Stated goal
Both end lines count: copy exactly from the line that contains "c*(1-m)+np.array([.25, .25, .27])*m" to the line that contains "0, 'wallpale', .3)]", and only those lines.

Dataset excerpt
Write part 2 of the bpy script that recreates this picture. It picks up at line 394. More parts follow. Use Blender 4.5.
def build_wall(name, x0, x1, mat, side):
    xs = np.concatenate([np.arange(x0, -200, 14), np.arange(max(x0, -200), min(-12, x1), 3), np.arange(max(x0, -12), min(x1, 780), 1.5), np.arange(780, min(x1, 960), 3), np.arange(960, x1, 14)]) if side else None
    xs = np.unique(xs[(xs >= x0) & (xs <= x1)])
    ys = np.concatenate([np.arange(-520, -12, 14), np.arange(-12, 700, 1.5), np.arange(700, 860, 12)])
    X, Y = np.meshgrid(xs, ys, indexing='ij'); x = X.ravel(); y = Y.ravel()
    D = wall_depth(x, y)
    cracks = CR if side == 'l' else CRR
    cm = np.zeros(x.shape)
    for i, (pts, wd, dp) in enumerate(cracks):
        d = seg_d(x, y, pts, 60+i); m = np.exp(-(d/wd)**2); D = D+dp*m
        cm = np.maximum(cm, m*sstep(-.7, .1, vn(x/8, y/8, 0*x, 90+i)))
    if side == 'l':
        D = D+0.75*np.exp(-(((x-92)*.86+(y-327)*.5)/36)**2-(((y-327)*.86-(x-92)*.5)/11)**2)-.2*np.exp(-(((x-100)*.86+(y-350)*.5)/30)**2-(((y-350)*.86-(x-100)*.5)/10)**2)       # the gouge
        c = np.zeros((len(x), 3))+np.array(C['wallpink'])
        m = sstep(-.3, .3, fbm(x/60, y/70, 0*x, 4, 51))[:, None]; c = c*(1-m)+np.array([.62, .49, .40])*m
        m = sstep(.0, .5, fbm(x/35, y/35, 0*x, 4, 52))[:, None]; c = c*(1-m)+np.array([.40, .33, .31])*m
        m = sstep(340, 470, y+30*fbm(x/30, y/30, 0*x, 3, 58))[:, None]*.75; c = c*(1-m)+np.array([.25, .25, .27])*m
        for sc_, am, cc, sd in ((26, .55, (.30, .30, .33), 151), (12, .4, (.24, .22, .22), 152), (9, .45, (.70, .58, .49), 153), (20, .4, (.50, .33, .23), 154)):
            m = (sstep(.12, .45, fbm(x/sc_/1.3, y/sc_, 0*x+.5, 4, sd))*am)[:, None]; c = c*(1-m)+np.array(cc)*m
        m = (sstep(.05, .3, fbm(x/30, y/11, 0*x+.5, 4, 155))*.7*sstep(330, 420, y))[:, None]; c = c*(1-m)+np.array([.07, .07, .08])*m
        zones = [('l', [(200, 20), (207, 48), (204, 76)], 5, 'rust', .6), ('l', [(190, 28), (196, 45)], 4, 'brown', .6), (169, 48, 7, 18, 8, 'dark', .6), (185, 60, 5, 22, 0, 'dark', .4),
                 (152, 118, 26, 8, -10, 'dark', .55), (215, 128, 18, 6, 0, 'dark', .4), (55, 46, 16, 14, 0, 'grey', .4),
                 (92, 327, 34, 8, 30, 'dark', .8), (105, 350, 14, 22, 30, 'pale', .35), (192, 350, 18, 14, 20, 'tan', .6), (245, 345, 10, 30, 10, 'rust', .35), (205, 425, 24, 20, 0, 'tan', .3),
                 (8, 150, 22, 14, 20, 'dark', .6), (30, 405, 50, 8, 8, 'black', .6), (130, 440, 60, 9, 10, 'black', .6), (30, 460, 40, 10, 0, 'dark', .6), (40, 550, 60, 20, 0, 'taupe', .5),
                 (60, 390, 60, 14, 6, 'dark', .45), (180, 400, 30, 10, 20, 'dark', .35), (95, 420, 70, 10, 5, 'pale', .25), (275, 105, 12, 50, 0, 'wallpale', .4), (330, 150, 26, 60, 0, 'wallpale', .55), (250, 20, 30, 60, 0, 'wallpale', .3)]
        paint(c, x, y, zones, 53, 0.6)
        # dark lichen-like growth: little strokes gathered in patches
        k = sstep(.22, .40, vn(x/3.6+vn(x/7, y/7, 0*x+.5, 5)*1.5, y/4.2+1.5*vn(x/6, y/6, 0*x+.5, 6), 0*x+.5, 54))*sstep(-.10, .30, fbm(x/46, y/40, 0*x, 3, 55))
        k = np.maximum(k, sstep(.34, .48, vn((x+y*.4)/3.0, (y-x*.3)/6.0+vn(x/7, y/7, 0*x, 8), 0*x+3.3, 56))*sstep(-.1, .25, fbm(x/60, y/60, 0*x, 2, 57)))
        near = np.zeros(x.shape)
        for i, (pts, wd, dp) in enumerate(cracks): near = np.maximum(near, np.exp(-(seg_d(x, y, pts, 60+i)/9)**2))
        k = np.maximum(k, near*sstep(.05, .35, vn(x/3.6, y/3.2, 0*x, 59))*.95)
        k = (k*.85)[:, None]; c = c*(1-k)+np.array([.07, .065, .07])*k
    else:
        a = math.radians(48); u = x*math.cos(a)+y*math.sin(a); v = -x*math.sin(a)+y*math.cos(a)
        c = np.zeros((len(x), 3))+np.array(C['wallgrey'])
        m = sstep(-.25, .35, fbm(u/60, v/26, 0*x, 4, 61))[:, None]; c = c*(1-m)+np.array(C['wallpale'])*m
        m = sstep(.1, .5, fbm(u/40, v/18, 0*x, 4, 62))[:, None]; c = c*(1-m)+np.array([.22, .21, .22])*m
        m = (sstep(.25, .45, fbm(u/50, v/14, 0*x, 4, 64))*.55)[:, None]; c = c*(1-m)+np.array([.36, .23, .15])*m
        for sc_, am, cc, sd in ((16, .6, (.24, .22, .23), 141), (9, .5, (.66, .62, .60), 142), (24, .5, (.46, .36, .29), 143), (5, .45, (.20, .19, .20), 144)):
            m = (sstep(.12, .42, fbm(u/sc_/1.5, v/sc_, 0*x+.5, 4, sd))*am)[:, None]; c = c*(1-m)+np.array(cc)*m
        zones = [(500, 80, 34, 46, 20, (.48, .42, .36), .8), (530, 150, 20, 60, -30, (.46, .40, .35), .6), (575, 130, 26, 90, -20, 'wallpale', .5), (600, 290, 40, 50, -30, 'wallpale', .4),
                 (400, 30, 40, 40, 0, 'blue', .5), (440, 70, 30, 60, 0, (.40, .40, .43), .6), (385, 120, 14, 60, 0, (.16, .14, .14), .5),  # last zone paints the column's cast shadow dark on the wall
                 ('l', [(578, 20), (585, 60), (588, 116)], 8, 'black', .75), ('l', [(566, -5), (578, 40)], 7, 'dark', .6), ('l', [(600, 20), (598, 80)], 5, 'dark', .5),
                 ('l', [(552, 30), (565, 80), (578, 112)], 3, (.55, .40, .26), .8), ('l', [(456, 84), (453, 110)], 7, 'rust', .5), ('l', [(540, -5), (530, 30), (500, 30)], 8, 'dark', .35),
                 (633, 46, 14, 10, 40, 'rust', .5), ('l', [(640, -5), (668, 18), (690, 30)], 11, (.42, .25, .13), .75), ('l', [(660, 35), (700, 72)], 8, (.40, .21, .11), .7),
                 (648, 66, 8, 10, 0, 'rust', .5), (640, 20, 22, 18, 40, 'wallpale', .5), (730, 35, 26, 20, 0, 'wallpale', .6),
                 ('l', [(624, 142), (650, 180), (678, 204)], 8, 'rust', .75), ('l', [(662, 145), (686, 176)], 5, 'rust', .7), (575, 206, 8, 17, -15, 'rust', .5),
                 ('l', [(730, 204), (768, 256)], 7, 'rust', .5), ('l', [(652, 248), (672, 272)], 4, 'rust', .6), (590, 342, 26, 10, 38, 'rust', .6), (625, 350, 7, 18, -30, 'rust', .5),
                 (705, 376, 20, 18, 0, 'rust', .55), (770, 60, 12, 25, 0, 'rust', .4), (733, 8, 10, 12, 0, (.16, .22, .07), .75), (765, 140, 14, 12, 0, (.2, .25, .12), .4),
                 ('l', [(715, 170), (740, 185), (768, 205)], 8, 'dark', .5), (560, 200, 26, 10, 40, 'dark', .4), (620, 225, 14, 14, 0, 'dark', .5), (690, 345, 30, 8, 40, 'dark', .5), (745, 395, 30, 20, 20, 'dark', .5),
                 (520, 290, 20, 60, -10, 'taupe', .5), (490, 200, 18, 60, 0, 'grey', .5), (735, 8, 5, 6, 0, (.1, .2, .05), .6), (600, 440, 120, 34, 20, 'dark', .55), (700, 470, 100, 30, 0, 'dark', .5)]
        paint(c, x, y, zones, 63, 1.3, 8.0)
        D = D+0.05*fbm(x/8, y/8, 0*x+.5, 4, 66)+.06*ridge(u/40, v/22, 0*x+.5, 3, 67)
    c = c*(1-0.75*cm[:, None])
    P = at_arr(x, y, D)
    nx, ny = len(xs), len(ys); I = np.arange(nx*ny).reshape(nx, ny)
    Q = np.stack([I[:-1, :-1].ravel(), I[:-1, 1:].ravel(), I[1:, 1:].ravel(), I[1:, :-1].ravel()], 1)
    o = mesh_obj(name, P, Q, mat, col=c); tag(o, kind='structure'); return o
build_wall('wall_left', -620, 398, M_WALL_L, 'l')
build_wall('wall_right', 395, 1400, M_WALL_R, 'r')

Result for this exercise
        m = sstep(340, 470, y+30*fbm(x/30, y/30, 0*x, 3, 58))[:, None]*.75; c = c*(1-m)+np.array([.25, .25, .27])*m
        for sc_, am, cc, sd in ((26, .55, (.30, .30, .33), 151), (12, .4, (.24, .22, .22), 152), (9, .45, (.70, .58, .49), 153), (20, .4, (.50, .33, .23), 154)):
            m = (sstep(.12, .45, fbm(x/sc_/1.3, y/sc_, 0*x+.5, 4, sd))*am)[:, None]; c = c*(1-m)+np.array(cc)*m
        m = (sstep(.05, .3, fbm(x/30, y/11, 0*x+.5, 4, 155))*.7*sstep(330, 420, y))[:, None]; c = c*(1-m)+np.array([.07, .07, .08])*m
        zones = [('l', [(200, 20), (207, 48), (204, 76)], 5, 'rust', .6), ('l', [(190, 28), (196, 45)], 4, 'brown', .6), (169, 48, 7, 18, 8, 'dark', .6), (185, 60, 5, 22, 0, 'dark', .4),
                 (152, 118, 26, 8, -10, 'dark', .55), (215, 128, 18, 6, 0, 'dark', .4), (55, 46, 16, 14, 0, 'grey', .4),
                 (92, 327, 34, 8, 30, 'dark', .8), (105, 350, 14, 22, 30, 'pale', .35), (192, 350, 18, 14, 20, 'tan', .6), (245, 345, 10, 30, 10, 'rust', .35), (205, 425, 24, 20, 0, 'tan', .3),
                 (8, 150, 22, 14, 20, 'dark', .6), (30, 405, 50, 8, 8, 'black', .6), (130, 440, 60, 9, 10, 'black', .6), (30, 460, 40, 10, 0, 'dark', .6), (40, 550, 60, 20, 0, 'taupe', .5),
                 (60, 390, 60, 14, 6, 'dark', .45), (180, 400, 30, 10, 20, 'dark', .35), (95, 420, 70, 10, 5, 'pale', .25), (275, 105, 12, 50, 0, 'wallpale', .4), (330, 150, 26, 60, 0, 'wallpale', .55), (250, 20, 30, 60, 0, 'wallpale', .3)]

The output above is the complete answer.